NY MAGAZINE ^ | May 26., 2002 issue | LISA DEPAULO

Posted on 04/30/2002 5:06:42 AM PDT by Liz

As the top editor, Suzy Wetlaufer brought spark and energy to the stolid pages of the Harvard Business Review while regaling colleagues with tales of her exploits among the moguls featured in the magazine. Then she met Jack Welch, and good things really started coming to life.

Last October, Suzy Wetlaufer, the editor of the Harvard Business Review, returned to her Watertown office breathless and giddy after a trip to New York. She had gone down to interview America's Mogul, Jack Welch. Which, at the time, seemed like nothing more than a score for the Review. "We got along great, we had the best time," she gushed to one senior editor. To another, she said that, in the charismatic former CEO of General Electric, she had "finally met a man with as much energy" as she had.
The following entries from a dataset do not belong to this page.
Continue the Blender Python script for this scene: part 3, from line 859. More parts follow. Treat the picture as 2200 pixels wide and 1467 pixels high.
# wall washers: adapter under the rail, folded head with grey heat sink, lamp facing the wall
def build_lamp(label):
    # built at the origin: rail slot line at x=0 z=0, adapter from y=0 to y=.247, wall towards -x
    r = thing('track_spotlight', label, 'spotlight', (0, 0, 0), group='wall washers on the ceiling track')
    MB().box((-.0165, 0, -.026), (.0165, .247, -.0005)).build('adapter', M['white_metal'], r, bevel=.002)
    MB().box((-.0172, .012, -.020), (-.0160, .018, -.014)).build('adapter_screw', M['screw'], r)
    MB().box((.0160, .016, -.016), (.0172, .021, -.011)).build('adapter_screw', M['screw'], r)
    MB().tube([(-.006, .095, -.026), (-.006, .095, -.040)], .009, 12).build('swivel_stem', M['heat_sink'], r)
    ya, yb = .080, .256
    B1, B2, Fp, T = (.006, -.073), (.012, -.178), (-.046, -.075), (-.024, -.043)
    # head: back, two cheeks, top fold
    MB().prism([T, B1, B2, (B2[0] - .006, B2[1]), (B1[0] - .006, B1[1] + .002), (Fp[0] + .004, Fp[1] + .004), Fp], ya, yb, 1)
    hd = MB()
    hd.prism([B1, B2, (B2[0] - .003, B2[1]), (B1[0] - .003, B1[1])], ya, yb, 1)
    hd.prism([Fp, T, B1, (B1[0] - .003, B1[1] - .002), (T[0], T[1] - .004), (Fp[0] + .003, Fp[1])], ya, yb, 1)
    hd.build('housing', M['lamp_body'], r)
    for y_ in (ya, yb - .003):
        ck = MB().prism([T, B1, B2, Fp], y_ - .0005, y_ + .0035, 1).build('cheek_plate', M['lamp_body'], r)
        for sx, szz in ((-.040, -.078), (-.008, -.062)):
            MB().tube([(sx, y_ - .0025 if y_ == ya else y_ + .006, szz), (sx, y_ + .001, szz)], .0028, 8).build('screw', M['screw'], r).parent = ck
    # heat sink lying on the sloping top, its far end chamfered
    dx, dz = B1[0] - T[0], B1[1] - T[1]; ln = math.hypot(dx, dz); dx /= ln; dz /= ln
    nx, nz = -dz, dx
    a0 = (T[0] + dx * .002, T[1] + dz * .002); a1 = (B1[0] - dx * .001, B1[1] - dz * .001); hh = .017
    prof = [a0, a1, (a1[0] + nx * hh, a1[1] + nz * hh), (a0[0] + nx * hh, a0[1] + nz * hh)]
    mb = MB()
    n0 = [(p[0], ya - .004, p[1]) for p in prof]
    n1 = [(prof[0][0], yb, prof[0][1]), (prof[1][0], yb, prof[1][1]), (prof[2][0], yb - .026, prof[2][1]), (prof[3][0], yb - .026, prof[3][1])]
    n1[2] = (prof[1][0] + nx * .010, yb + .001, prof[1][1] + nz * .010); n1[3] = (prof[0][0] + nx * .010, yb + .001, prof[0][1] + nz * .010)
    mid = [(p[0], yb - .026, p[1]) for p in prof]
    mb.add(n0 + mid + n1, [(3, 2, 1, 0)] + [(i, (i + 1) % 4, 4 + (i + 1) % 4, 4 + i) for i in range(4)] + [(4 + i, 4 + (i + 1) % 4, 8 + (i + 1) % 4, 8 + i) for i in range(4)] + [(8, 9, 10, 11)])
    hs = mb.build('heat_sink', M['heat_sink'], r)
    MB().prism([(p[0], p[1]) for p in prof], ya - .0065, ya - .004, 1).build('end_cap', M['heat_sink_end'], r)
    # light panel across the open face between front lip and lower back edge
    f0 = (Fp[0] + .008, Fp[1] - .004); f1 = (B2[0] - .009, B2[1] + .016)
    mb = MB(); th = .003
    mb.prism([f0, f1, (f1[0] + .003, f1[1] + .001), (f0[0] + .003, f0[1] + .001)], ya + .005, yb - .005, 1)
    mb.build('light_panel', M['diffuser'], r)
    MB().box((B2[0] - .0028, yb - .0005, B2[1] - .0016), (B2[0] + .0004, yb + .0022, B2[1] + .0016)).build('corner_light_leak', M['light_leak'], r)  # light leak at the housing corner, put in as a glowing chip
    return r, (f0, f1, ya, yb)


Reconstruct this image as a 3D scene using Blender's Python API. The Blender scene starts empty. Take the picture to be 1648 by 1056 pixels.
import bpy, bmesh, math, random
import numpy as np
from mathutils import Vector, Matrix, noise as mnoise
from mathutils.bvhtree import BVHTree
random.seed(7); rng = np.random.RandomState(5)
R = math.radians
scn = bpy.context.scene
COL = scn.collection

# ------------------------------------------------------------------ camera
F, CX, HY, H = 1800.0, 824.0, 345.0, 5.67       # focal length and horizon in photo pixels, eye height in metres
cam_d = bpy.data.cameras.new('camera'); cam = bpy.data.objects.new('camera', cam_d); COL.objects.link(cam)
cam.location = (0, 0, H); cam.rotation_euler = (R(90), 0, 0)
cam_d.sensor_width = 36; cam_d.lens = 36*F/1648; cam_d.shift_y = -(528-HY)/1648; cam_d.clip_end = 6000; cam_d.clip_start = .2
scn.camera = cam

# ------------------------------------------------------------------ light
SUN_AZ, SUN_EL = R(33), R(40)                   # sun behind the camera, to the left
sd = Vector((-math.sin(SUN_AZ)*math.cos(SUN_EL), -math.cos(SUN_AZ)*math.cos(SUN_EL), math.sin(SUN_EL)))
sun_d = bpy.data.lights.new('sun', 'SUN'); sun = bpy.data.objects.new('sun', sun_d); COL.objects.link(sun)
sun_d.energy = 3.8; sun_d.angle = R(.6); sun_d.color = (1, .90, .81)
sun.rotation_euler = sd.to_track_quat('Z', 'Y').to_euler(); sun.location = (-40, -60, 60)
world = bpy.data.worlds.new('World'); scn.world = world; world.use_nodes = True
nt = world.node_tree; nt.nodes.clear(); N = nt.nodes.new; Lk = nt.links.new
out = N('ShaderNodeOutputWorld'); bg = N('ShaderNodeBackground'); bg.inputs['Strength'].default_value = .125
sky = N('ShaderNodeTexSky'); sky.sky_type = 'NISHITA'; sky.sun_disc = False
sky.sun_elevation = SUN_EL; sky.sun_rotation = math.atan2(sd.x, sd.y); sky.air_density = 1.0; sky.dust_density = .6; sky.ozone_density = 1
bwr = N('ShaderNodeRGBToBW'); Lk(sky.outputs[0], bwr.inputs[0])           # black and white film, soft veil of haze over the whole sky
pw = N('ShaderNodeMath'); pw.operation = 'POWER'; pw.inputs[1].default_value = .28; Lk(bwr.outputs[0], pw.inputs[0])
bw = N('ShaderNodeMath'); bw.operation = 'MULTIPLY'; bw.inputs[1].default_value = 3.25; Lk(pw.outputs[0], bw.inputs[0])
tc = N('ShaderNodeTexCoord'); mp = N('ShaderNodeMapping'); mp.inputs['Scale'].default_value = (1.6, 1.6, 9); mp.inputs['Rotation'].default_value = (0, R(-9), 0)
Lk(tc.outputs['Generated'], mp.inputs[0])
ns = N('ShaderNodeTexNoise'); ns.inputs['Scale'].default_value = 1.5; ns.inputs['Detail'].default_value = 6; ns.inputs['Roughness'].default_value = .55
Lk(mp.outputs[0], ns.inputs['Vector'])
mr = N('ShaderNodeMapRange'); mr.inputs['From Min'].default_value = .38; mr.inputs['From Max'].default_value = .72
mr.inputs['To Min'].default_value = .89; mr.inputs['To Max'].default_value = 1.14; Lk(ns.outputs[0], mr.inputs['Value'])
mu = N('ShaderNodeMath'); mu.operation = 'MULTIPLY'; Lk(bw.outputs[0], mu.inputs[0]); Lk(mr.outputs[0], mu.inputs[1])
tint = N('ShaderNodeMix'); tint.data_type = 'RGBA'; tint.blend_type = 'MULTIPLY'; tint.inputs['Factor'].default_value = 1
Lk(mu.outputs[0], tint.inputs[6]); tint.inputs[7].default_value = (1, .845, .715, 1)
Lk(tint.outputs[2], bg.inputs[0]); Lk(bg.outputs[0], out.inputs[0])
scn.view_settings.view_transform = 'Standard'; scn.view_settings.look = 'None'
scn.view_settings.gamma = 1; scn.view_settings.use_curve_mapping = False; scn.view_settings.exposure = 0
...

Then: "Jack says he wants to spend the holidays with me and my family."

It was a bit over-the-top -- but then again, that was Suzy Wetlaufer.

"She was ecstatic," remembers Harris Collingwood, a senior editor who would, in the months to come, fall on his sword over Harvard's handling of the affair. "At the time, I didn't say anything. I know this sounds crazy, but it was just sort of standard fare. It really wasn't anything out of the ordinary."

Indeed. Wetlaufer, a vivacious 42-year-old Harvard M.B.A., Baker scholar, novelist, mother of four, and Sunday-school teacher -- with a penchant for Prada and Chanel and fabulous shoes -- had brought more than a little snap, crackle, and pop to the offices of the stuffy HBR. During her year-and-a-half tenure at the top of the masthead, the magazine -- already prestigious and hugely profitable to Harvard -- got better and buzzier.

But inside HBR, the best copy was Suzy. And it wasn't just that wild romance she had with a 22-year-old editorial assistant. From her open corner office, with a photo of Bono thumbtacked to the wall, she held forth like a modern-day Scheherazade, say former and current staff members. She was so well known for regaling the troops with tales of her (let's face it, much more interesting) life that Collingwood came up with a name for it: "Backstage at the Suzy Show." Says another editor, "She always saw herself as being in a dramatic production of her own creation. It was fun, at least at first. You know, most of us here are fairly drab, boring editors. Our private lives aren't that exciting. So it was kinda thrilling to vicariously experience the world through Suzy."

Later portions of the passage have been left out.